- **YOUR GOAL**
Leave out the pictures, and write out exactly the lines from the beginning of the material to the line holding "disc(bm, (x1 - w", that line included, and nothing else.

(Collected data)
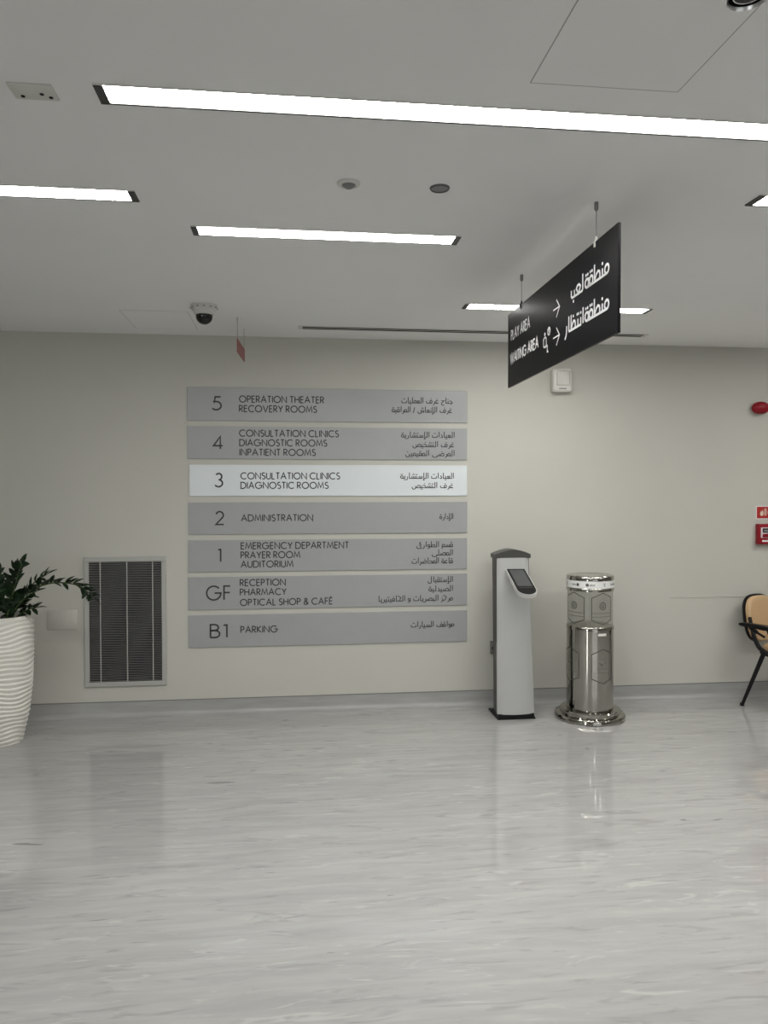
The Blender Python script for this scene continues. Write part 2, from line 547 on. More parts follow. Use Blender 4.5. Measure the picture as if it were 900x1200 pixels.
def arabic(bm, text, x0, x1, z, xh, w, fn):
    """Joined stroke lettering between x0 and x1; xh is the height of one letter unit."""
    pen, st, dots = 0.0, [], []
    for i, ch in enumerate(text):
        if ch == ' ':
            pen -= 0.5
            continue
        L = lambda c: c not in ' /'
        pj = i > 0 and L(ch) and L(text[i - 1]) and text[i - 1] not in STOP
        nj = i + 1 < len(text) and L(ch) and L(text[i + 1]) and ch not in STOP
        wd, strokes, dx = arabic_letter(ch, pj, nj)
        st += [[(pen + a, b) for a, b in q] for q in strokes]
        if not (ch == 'ئ'):
            dots += [(pen + dx + a, b) for a, b in DOTS.get(ch, [])]
        pen -= wd + (0.0 if nj else 0.14)
    pen += 0.14
    s = (x1 - x0 - w) / -pen
    for q in st:
        ribbon(bm, [(x1 - w / 2 + a * s, z + b * xh) for a, b in q], w, fn)
    for a, b in dots:
        disc(bm, (x1 - w / 2 + a * s, z + b * xh), w * 0.62, fn, 8)


# ------------------------------------------------------------------ the room
struct('floor', B(XL, XR, YB, D, -0.1, 0), M_floor)
struct('ceiling', B(XL, XR, YB, D, HC, HC + 0.1), M_ceil)
struct('wall_back', B(XL - 0.1, XR + 0.1, D, D + 0.12, -0.1, HC + 0.1), M_wall)
struct('wall_left', B(XL - 0.12, XL, YB, D, -0.1, HC + 0.1), M_wall)
struct('wall_right', B(XR, XR + 0.12, YB, D, -0.1, HC + 0.1), M_wall)
struct('wall_front', B(XL - 0.1, XR + 0.1, YB - 0.12, YB, -0.1, HC + 0.1), M_wall)

prof = [(D, 0.0), (D - 0.042, 0.0), (D - 0.042, 0.0015)]
for i in range(1, 9):
    a = i / 8 * PI / 2
    prof.append((D - 0.005 - 0.037 * (1 - math.sin(a)), 0.0015 + 0.037 * (1 - math.cos(a))))
prof += [(D - 0.005, 0.108), (D, 0.108)]
sk = struct('baseboard_back', prism(bmesh.new(), prof, lambda u, v: (XL, u, v), lambda u, v: (XR, u, v)), M_base)
struct('top_strip', B(XL, XR, D - 0.006, D, 0.108, 0.1125), mat('strip_dark_grey', (0.16, 0.16, 0.155), 0.5), sk)  # thin dark grey strip along the baseboard's top edge
struct('trim_1', B(2.955, 6.0, D - 0.004, D, 0.795, 0.801, 0.001, 1), M_wall)

# ------------------------------------------------------------------ directory signs
DIRECTORY = [
    ('5', (-0.764, 2.157, 1.316, 2.400), (-0.588, -0.514, 2.231, 2.337),
     [('OPERATION THEATER', -0.392, 0.233, 2.291), ('RECOVERY ROOMS', -0.393, 0.179, 2.221)],
     [('جناح غرف العمليات', 0.808, 1.207, 2.305), ('غرف الإنعاش / المراقبة', 0.733, 1.203, 2.236)],
     'grey floor 5 directory panel, topmost of the seven on the wall'),
    ('4', (-0.763, 1.877, 1.316, 2.116), (-0.585, -0.506, 1.945, 2.047),
     [('CONSULTATION CLINICS', -0.393, 0.341, 2.041), ('DIAGNOSTIC ROOMS', -0.392, 0.254, 1.971), ('INPATIENT ROOMS', -0.391, 0.169, 1.901)],
     [('العيادات الإستشارية', 0.804, 1.223, 2.047), ('غرف التشخيص', 0.892, 1.219, 1.976), ('المرضى المقيمين', 0.836, 1.223, 1.908)],
     'grey floor 4 directory panel listing inpatient rooms, above the white panel'),
    ('3', (-0.751, 1.605, 1.316, 1.835), (-0.575, -0.506, 1.668, 1.777),
     [('CONSULTATION CLINICS', -0.385, 0.349, 1.727), ('DIAGNOSTIC ROOMS', -0.385, 0.263, 1.657)],
     [('العيادات الإستشارية', 0.797, 1.217, 1.737), ('غرف التشخيص', 0.886, 1.213, 1.666)],
     'white floor 3 directory panel, the only bright one among grey panels'),
    ('2', (-0.761, 1.323, 1.316, 1.559), (-0.571, -0.501, 1.391, 1.497),
     [('ADMINISTRATION', -0.382, 0.148, 1.417)], [('الإدارة', 1.098, 1.213, 1.430)],
     'grey floor 2 directory panel reading administration, below the white panel'),
    ('1', (-0.763, 1.047, 1.316, 1.282), (-0.554, -0.522, 1.118, 1.223),
     [('EMERGENCY DEPARTMENT', -0.386, 0.415, 1.211), ('PRAYER ROOM', -0.387, 0.052, 1.143), ('AUDITORIUM', -0.387, 0.001, 1.075)],
     [('قسم الطوارئ', 0.921, 1.210, 1.217), ('المصلى', 1.039, 1.210, 1.155), ('قاعة المحاضرات', 0.885, 1.210, 1.094)],
     'grey floor 1 directory panel listing emergency department and prayer room'),
    ('GF', (-0.765, 0.770, 1.316, 1.011), (-0.639, -0.457, 0.836, 0.949),
     [('RECEPTION', -0.394, -0.056, 0.939), ('PHARMACY', -0.394, -0.050, 0.869), ('OPTICAL SHOP & CAF\u00c9', -0.393, 0.292, 0.793)],
     [('الإستقبال', 1.006, 1.210, 0.951), ('الصيدلية', 1.012, 1.210, 0.882), ('مركز البصريات و الكافيتيريا', 0.631, 1.210, 0.810)],
     'grey GF directory panel listing reception, pharmacy and optical shop'),
    ('B1', (-0.765, 0.492, 1.316, 0.731), (-0.613, -0.479, 0.559, 0.666),
     [('PARKING', -0.391, -0.117, 0.592)], [('مواقف السيارات', 0.878, 1.220, 0.610)],
     'grey B1 directory panel reading parking, lowest of the seven on the wall'),
]
PT = 0.010   # panel thickness
for code, (x0, z0, x1, z1), (nx0, nx1, nz0, nz1), eng, ara, lab in DIRECTORY:
    cx = (x0 + x1) / 2
    t = thing('directory_sign', (cx, D, z0), lab, 'sign', 'floor directory panels on the wall')
    fn = lambda u, v, o: (u - cx, -PT - o, v - z0)
    obj('plate', B(x0 - cx, x1 - cx, -PT, 0, 0, z1 - z0, 0.0015, 1), M_pale if code == '3' else M_plate, t)
    bm = bmesh.new()
    words(bm, code, nx0, nx1, nz0, nz1 - nz0, 0.0115, fn, 0.22)
    obj('floor_number', bm, M_text, t, sm=False)
    for (s, a, b, z) in eng:
        bm = bmesh.new()
        words(bm, s, a, b, z, 0.0535, 0.0076, fn, 0.23)
        obj('english_lettering', bm, M_text, t, sm=False)
    for (s, a, b, z) in ara:
        bm = bmesh.new()
        arabic(bm, s, a, b, z, 0.0225, 0.0062, fn)
        obj('arabic_lettering', bm, M_text, t, sm=False)

# ------------------------------------------------------------------ ceiling lights


def ceiling_light(x0, x1, y0, y1, lab):
    cx, cy = (x0 + x1) / 2, (y0 + y1) / 2
    t = thing('linear_ceiling_light', (cx, cy, HC), lab, 'ceiling light', 'linear ceiling lights')
    hx, hy = (x1 - x0) / 2, (y1 - y0) / 2
    cap, fl = 0.028, 0.005
    bm = bmesh.new()
    box(bm, -hx, hx, hy - 0.009, hy, -0.006, 0)
    obj('dark_flange', bm, M_dark, t)
    obj('white_flange', B(-hx, hx, -hy, -hy + 0.0025, -0.0042, 0), M_ceilp, t)
    obj('diffuser', B(-hx + cap, hx - cap, -hy + 0.0025, hy - 0.009, -0.004, 0), M_lamp, t)
    for s in (-1, 1):
        bm = B(min(s * hx, s * (hx - cap)), max(s * hx, s * (hx - cap)), -hy + fl, hy - fl, -0.006, 0, 0.001, 1)
        box(bm, s * (hx - cap * 0.5) - 0.002, s * (hx - cap * 0.5) + 0.002, -hy + fl, hy - fl, -0.0075, -0.006)
        obj('end_cap', bm, M_dark, t)


ceiling_light(-0.564, 1.838, 2.300, 2.408, 'longest and nearest bright linear ceiling light, running out of the right edge')
ceiling_light(-1.805, -0.603, 3.077, 3.185, 'bright linear ceiling light running out of the left edge')
ceiling_light(-0.439, 0.762, 3.445, 3.558, 'short bright linear ceiling light in the middle of the ceiling')
ceiling_light(1.821, 4.223, 2.842, 2.950, 'bright linear ceiling light just entering at the right edge')
ceiling_light(1.053, 2.256, 4.640, 4.755, 'bright linear ceiling light nearest the wall, behind the black hanging sign')

# slot diffuser close to the wall
t = thing('slot_diffuser', (1.31, 5.415, HC), 'long narrow dark slot air diffuser in the ceiling along the wall', 'air diffuser')
bm = bmesh.new()
for y in (-0.048, -0.006, 0.036):
    box(bm, -1.24, 1.24, y, y + 0.012, -0.004, 0)
obj('frame', bm, M_ceilp, t)
obj('slot', B(-1.24, 1.24, -0.036, 0.036, -0.0035, 0), mat('slot_black', (0.006, 0.006, 0.006), 1.0, spec=0.0), t)
for s in (-1, 1):
    obj('end_plate', B(s * 1.255 - 0.015, s * 1.255 + 0.015, -0.048, 0.048, -0.004, 0, 0.001, 1), M_ceilp, t)


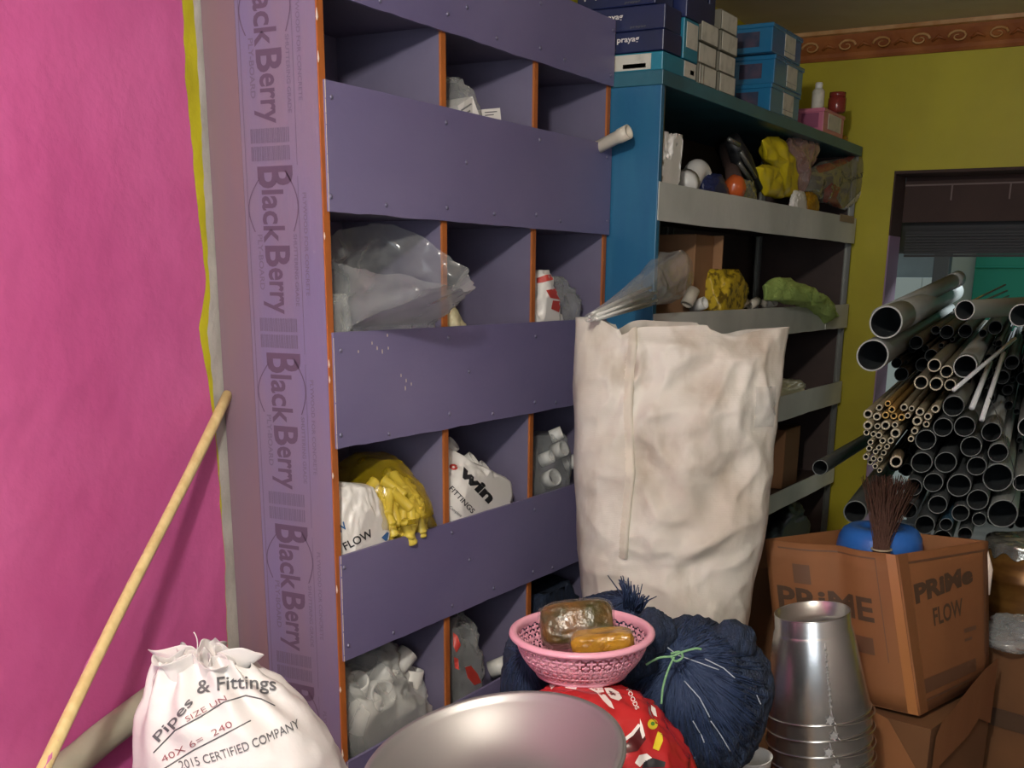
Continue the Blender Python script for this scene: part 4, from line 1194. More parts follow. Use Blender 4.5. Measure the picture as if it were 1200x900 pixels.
# ---------------------------------------------------------------- bench carrying the front pile (below the view)
bn = empty('low_bench', (-.85, 1.8, 0), 'low wooden bench under the basin, red bag and yarn', 'bench')
M().box((-1.14, 1.15, .42), (-.58, 2.42, .45)).build('seat', 'cardpale', bn, bevel=.004)
for (x, y) in ((-1.12, 1.18), (-.66, 1.18), (-1.12, 2.34), (-.66, 2.34)): M().box((x, y, 0), (x + .05, y + .05, .42)).build('leg', 'cardpale', bn, bevel=.004)

# red printed rice bag
HBK = .078; Hb = HBK
rc = at(686, 852, 2.15)
rc.z = .6; ZB_ = at(682, 740, 2.19).z - HBK - .001
m = blob(rc + Vector((0, 0, .02)), (.205, .150, .20), 61, .06, .02, 6, crease=.05, rot=Matrix.Rotation(.5, 3, 'Z'))
for p in m.v:
    p.z = max(p.z, .451)
    if p.z > ZB_ - .03: p.z = ZB_ - .03 + (p.z - ZB_ + .03) * .35
zm_ = max(p.z for p in m.v)
for p in m.v:
    if p.z > .6: p.z -= (zm_ - ZB_ + .001) * (p.z - .6) / (zm_ - .6)
for p in m.v: p.z = max(p.z, .451); p.x = max(p.x, XF + .012)
tr_ = cam_tree(m)
root = empty('red_bag', (rc.x, rc.y, .451), 'glossy red printed bag under the pink basket', 'bag')
m.build('body', 'red', root)
W_ = 'print_w'
print_shape(tr_, root, [(620, 800), (626, 791), (632, 794), (628, 803), (624, 806)], W_)
print_shape(tr_, root, [(643, 801), (655, 798), (665, 800), (650, 804), (646, 808)], W_)
print_shape(tr_, root, [(668, 798), (679, 797), (675, 808), (662, 806)], W_)
print_shape(tr_, root, [(682, 800), (692, 800), (706, 805), (708, 811), (700, 812), (690, 807)], W_)
print_shape(tr_, root, [(708, 806), (716, 806), (725, 811), (729, 818), (725, 821), (716, 818), (711, 812)], W_)
print_shape(tr_, root, [(713, 809), (719, 811), (722, 815), (717, 815)], 'darkred', lift=.003)
print_shape(tr_, root, [(700, 812), (709, 814), (716, 822), (720, 831), (714, 828), (706, 820)], W_)
print_shape(tr_, root, [(751, 846), (752, 855), (757, 866), (747, 880), (725, 884), (738, 866)], 'darkred')
print_shape(tr_, root, [(748, 848), (751, 850), (742, 862), (728, 872), (726, 869), (740, 858)], W_, lift=.003)
print_shape(tr_, root, [(750, 842), (753, 850), (756, 862), (753, 866), (750, 856)], W_, lift=.003)
print_shape(tr_, root, ell(765, 848.5, 6, 6.2), 'print_y'); print_shape(tr_, root, ell(765, 848, 2.4, 2.4), 'print_gr', lift=.003)
print_shape(tr_, root, [(771, 857), (776, 860), (777, 868), (772, 880), (765, 877), (768, 866)], 'print_y')
print_shape(tr_, root, [(744, 894), (749, 885), (758, 883), (764, 888), (755, 893), (750, 899)], W_)
print_shape(tr_, root, [(755, 892), (765, 888), (780, 893), (779, 899), (752, 900)], 'print_b')
print_text(tr_, root, 'FOODS', 734, 808, 745, 832, 5, 'print_w', .02)
print_shape(tr_, root, [(763, 826), (768, 830), (770, 840), (766, 838), (763, 832)], 'print_w')

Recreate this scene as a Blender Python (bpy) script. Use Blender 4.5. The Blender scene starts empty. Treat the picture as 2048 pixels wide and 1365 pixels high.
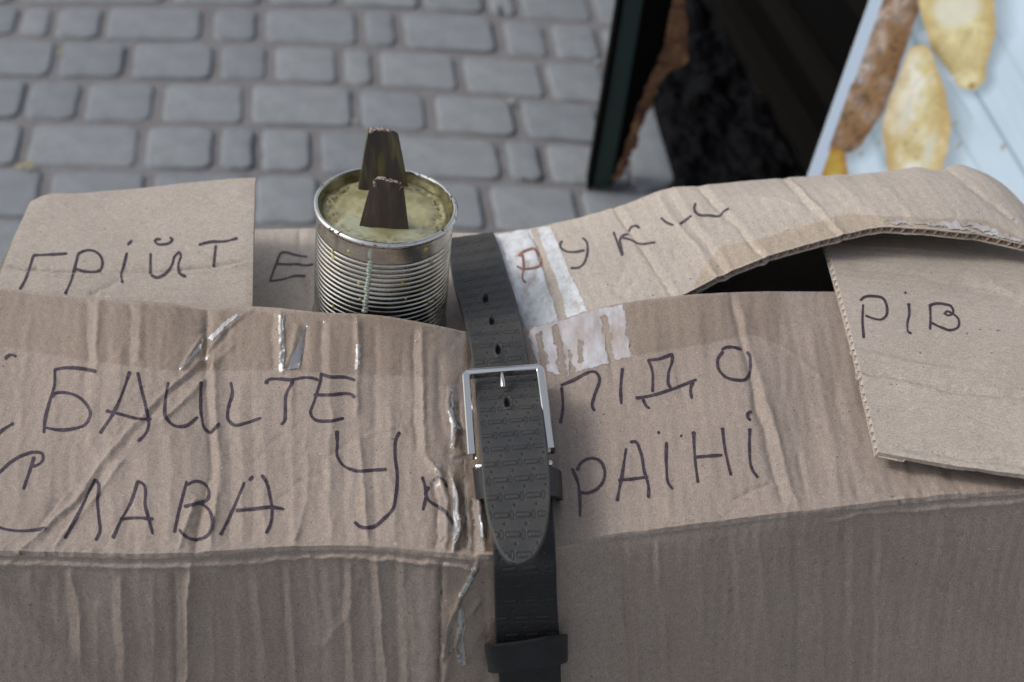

- **SOLUTION TO THIS EXERCISE**
The Blender Python script for this scene continues. Write part 2, from line 547 on. More parts follow. Use Blender 4.5. Measure the picture as if it were 900x1200 pixels.
def arabic(bm, text, x0, x1, z, xh, w, fn):
    """Joined stroke lettering between x0 and x1; xh is the height of one letter unit."""
    pen, st, dots = 0.0, [], []
    for i, ch in enumerate(text):
        if ch == ' ':
            pen -= 0.5
            continue
        L = lambda c: c not in ' /'
        pj = i > 0 and L(ch) and L(text[i - 1]) and text[i - 1] not in STOP
        nj = i + 1 < len(text) and L(ch) and L(text[i + 1]) and ch not in STOP
        wd, strokes, dx = arabic_letter(ch, pj, nj)
        st += [[(pen + a, b) for a, b in q] for q in strokes]
        if not (ch == 'ئ'):
            dots += [(pen + dx + a, b) for a, b in DOTS.get(ch, [])]
        pen -= wd + (0.0 if nj else 0.14)
    pen += 0.14
    s = (x1 - x0 - w) / -pen
    for q in st:
        ribbon(bm, [(x1 - w / 2 + a * s, z + b * xh) for a, b in q], w, fn)
    for a, b in dots:
        disc(bm, (x1 - w / 2 + a * s, z + b * xh), w * 0.62, fn, 8)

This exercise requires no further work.